Tonight I have a decorating tutorial for you. About a month ago, I made new curtain rods for my living room, and tonight, I want to talk you through the how-to!


Ready? Let’s go.

First of all, I found this stick well over a year ago while I was walking in the neighborhood one night. It turned out to be almost exactly 8 1/2 feet long, which was perfect. I got the idea from a house I used to house sit for, and I’ve loved it ever since. When I found that stick, it seemed like a match made in heaven. I traipsed home with the stick, squirreled it away, and started thinking about curtains for my living room.
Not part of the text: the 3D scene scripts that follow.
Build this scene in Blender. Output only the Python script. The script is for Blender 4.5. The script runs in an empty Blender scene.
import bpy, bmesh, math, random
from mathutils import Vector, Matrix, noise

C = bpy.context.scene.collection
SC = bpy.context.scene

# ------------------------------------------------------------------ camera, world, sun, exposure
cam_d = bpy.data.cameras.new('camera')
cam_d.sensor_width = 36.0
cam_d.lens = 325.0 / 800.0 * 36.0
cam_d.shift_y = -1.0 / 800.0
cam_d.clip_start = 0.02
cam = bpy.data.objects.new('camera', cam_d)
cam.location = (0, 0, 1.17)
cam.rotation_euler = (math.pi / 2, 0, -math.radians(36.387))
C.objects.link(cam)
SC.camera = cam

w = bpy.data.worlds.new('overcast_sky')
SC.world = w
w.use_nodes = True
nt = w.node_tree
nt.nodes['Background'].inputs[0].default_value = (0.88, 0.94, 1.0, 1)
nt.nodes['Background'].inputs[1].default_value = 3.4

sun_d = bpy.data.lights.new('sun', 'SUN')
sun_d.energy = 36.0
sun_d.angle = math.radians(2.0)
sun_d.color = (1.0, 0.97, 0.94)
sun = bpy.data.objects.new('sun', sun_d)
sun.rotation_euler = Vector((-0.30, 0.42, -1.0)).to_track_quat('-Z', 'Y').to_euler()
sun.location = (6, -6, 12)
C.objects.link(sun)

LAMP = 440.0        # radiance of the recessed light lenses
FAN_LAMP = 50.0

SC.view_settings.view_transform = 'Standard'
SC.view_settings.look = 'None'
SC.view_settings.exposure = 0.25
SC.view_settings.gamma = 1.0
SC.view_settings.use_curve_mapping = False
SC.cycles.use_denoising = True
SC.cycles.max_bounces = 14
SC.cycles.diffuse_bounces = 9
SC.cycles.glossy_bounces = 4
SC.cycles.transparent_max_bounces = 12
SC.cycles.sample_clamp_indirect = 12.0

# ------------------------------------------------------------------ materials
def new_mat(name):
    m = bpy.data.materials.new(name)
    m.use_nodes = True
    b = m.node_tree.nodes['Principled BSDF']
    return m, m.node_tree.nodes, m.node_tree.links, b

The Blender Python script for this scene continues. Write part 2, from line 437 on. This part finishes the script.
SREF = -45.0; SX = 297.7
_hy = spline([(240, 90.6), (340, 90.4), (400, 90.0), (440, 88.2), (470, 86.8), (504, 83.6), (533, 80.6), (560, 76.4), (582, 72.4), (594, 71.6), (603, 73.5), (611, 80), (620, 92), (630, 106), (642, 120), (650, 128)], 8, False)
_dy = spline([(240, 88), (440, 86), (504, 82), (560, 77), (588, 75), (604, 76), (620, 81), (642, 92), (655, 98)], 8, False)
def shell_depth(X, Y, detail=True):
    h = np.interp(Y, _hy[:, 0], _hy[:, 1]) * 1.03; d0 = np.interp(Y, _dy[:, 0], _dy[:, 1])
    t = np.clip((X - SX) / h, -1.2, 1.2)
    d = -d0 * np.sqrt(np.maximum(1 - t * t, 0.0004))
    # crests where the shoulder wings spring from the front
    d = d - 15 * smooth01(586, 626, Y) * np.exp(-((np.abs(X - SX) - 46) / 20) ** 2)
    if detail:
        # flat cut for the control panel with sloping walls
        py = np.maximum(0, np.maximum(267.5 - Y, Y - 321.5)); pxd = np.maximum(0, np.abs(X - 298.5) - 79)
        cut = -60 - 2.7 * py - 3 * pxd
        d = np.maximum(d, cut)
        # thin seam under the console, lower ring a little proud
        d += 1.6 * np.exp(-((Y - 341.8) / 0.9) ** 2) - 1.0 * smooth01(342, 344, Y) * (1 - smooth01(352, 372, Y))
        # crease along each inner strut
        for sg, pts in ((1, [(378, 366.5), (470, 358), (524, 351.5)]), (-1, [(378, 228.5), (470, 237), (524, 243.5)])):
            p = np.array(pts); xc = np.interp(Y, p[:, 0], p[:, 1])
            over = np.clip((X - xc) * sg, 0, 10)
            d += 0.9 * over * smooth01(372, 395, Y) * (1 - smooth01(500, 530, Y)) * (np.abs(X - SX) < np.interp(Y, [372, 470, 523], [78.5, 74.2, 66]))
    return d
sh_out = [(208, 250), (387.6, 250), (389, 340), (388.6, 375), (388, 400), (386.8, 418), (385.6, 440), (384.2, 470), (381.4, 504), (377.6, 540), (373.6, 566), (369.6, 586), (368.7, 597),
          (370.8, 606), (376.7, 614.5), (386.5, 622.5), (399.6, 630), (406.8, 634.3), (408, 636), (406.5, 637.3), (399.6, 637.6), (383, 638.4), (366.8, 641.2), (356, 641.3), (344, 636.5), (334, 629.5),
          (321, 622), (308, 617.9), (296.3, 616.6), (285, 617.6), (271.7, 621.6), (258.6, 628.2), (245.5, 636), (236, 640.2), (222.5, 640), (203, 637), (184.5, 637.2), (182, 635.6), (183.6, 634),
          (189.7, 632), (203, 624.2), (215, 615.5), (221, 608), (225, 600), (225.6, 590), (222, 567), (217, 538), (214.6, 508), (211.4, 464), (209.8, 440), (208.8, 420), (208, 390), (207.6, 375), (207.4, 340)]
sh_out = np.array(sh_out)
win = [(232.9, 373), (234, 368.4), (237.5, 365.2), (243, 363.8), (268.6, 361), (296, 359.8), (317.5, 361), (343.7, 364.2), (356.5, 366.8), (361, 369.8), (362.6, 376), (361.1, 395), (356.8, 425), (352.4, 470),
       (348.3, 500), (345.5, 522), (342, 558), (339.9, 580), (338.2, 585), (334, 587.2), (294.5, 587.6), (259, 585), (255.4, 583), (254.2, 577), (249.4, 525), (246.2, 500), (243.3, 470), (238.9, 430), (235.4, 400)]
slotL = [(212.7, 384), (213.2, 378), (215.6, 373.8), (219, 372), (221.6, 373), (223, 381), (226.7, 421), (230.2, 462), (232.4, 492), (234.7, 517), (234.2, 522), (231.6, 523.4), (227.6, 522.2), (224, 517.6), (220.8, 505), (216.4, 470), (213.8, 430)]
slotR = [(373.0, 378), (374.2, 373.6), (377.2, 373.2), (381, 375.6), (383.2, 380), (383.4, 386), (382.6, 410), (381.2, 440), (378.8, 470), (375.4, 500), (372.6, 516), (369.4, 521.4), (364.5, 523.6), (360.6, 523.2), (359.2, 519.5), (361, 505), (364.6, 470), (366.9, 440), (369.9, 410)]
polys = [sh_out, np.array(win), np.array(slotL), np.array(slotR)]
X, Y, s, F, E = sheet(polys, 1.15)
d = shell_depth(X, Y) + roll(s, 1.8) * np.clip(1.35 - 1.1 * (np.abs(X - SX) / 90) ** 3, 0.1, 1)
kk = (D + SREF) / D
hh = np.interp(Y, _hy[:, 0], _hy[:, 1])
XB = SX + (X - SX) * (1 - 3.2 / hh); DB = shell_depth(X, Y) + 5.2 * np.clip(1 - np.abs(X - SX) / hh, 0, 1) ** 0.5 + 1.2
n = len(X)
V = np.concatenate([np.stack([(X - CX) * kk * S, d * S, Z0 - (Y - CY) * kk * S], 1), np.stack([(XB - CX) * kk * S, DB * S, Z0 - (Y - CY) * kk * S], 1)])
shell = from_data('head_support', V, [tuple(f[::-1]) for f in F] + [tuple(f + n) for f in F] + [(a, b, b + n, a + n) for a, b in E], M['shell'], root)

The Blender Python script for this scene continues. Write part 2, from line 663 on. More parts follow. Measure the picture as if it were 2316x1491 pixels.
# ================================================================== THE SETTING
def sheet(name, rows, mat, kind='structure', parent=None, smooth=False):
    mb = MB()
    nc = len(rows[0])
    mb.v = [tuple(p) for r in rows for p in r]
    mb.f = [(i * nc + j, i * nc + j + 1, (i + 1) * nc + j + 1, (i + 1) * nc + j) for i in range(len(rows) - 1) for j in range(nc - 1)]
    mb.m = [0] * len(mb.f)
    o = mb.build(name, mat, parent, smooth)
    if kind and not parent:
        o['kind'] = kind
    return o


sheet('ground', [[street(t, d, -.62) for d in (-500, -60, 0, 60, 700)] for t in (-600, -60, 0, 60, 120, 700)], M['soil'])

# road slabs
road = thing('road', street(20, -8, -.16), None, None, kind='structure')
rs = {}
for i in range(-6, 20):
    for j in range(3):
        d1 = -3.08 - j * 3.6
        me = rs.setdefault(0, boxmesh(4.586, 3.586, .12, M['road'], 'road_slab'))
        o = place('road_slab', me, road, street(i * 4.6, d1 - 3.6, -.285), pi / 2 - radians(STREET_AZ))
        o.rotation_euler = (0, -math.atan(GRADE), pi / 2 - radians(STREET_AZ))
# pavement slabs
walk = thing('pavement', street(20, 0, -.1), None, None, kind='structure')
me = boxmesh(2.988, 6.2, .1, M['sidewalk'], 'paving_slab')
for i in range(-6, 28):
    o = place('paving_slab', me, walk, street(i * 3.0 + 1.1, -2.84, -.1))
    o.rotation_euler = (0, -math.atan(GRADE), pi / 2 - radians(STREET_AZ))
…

Here was my problem: I couldn’t decide what I wanted for curtains. I’d talked about purple, mostly for the pop of color, but I couldn’t even find any fabric I was really in love with. And curtains, yikes, they’re SO expensive. Yeesh. So I worked on that, off and on, for about a year.

And then, one day in April, I went to Target. And I don’t know about you, but I ALWAYS look at the endcaps in my Target stores. That’s where the clearance stuff turns up, and well, you just NEVER KNOW. Sure enough, on this fortuitous day, there were four soft gold curtain panels. And because they were a return, Target wanted $8.37 each for them. I swear I’ve never put anything in my cart so quick in my life. I mean. EIGHT DOLLARS. You can’t buy the fabric for that much. So, I brought them home, and about a month ago, I finally made the curtain rods to hang them on.

They add a lot of warmth and softness to my room, and they look really nice. And the curtain rod makes the kind of formal curtains a little more easy going and funky, which is right up my eclectic decor alley.

I started by collecting some more supplies. After a little bit of pinterest based research, I went off to the hardware store and picked up some medium grit sandpaper, some clear coat spray, some large cup hooks and some clip on curtain rings. IMG_1512

Then, I came home and got to work. First, I measured my stick and my windows. Then, using a sharpie, I carefully marked on the stick where I needed to cut the stick- it was actually right in half for me, but it will depend on the length of your stick. Then, I used a small hand saw I borrowed from my mother, and I cut the stick in half. It wasn’t hard- my stick was only about an inch thick, so no big deal. I did most of this outside, obviously, because of fumes and/or mess. IMG_1513

Once I had two sticks, I grabbed my sandpaper. I got lucky in that this piece of wood was already really dry and almost all of the bark was off it, so I didn’t have too much trouble with this step. However, you want to remove the bark and make sure the piece is really, really dried out before you do this. That gives anyone catching a ride time to get out before you put a piece of nature in your house. IMG_1514

So, I sanded it down, nice and smooth, especially on the ends. I double checked the width of the stick against my cup hooks, and put a notch in the thickest end and sanded that out really well. When I was content with the smoothness of the sticks, I sprayed all sides of the sticks with my clear coat. I followed the directions on the can for this, and it was pretty easy. I ended up doing about three coats, and waited a little while in between coats- maybe about a half hour in between each coat.

I got the curtains out of the package and ironed them. Not my favorite, but definitely necessary in this case! Then I did some measuring and marking on my walls. I chose to hang my curtains considerably higher than my window trim. I did this for a couple of reasons. For one thing, it makes the windows look bigger in your room. For another thing, when I measured I realized my clearance curtains were too long for my room. Oops! I’ve got a plan for that, but I haven’t done it yet. In the end, I hung the  curtain rods as high as I could without moving the furniture to stand on it. See my special short people standing device? IMG_1515

It took some elbow grease to get the hooks into the walls, but I figure that means they aren’t likely to come out easily, right? Don’t forget that your hooks need to be closer together than the lengths of your sticks so you can support the stick properly!

Then I just clipped the curtains onto the rings and wiggled them onto the sticks. Easy peasy. I put the stick through the cup hooks, and voila! I was all done. Because I didn’t want to lose the light in my living room, I cut two vintage belts from South America that someone had given me in half, and, using 4 more smaller cup hooks I had left from another project, I made some easy (and very eclectic) tie backs.

I was pretty pleased with the result- and the best part was, all totaled up, it only cost me about $50. Not bad, when some of the curtain panels I was looking at would have cost me about that per window before hardware!


Superhero action of the day: Is it time to freshen up the decor in your living space? Maybe take a look at what you have. Can you use it in a different way somehow?